Todd pulled out his portfolio of drawings, pencil and charcoal sketches of landscapes, trains, Cincinnati landmarks, his children “Danny when he was 4”, his wife “this one here is Lydia in her wedding gown 1968.” Lydia’s eyes met Todd’s across the folded table, and they smiled at each other.
Todd and Lydia had lived there for decades before we moved in. Todd, an older man who used a wheelchair, was a porch sitter, overlooking our street below. A nod became a wave, a wave became a “you got a minute?” and from there my children we were picking strawberries from their backyard, giving gifts of dandelion bouquets, and coloring pictures for them. Lydia watchfully eyeing the kids scootering back and forth down the sidewalk of our busy street, yelling from time to time to slow down!, get down!, or turn around!
They had grandkids of their own, at least 7 with more on the way, but it didn’t stop them from bringing back gifts from their vacations for mine – a collection of Disney characters once, coloring books another time. A jumbo bucket of sidewalk chalk another.
When Annie died in 2014, we had no idea. It was twelve days before we noticed.
When Todd died, we mourned. We saw the flashing lights, the fire truck, the coroner.

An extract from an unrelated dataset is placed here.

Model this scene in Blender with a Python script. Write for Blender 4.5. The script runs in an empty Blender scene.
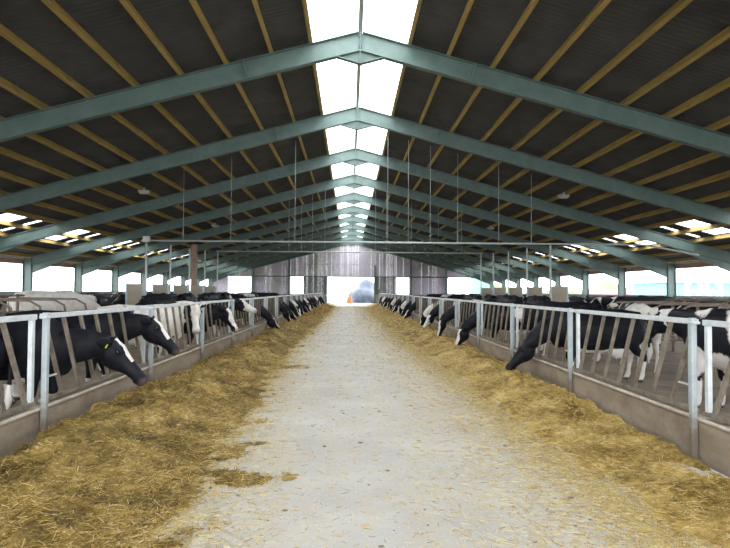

We walked next door the next day, and hugged Lydia on her porch. We bought a plant, wrote a card, and checked in on her weekly, invited her over for dinner, for a drink, even though we knew she didn’t drink at her age. She declined, graciously, a widow in mourning at her own pace.
Our family room window upstairs looks down into Lydia’s living room below. Some nights, when her son Danny visits, my son, Rowan will see them, his striking resemblance to his father and say “Look Mama! Todd didn’t die! He’s back.”
We talk about how everyone, eventually will die. And that no, Todd isn’t back. We talk about our sweet neighbor Todd and how he used to watch the bees and get our mail the summer the mailman refused to walk past our hive.
And then, we text Lydia and ask if she wants some left-over cake, needs anything from the store.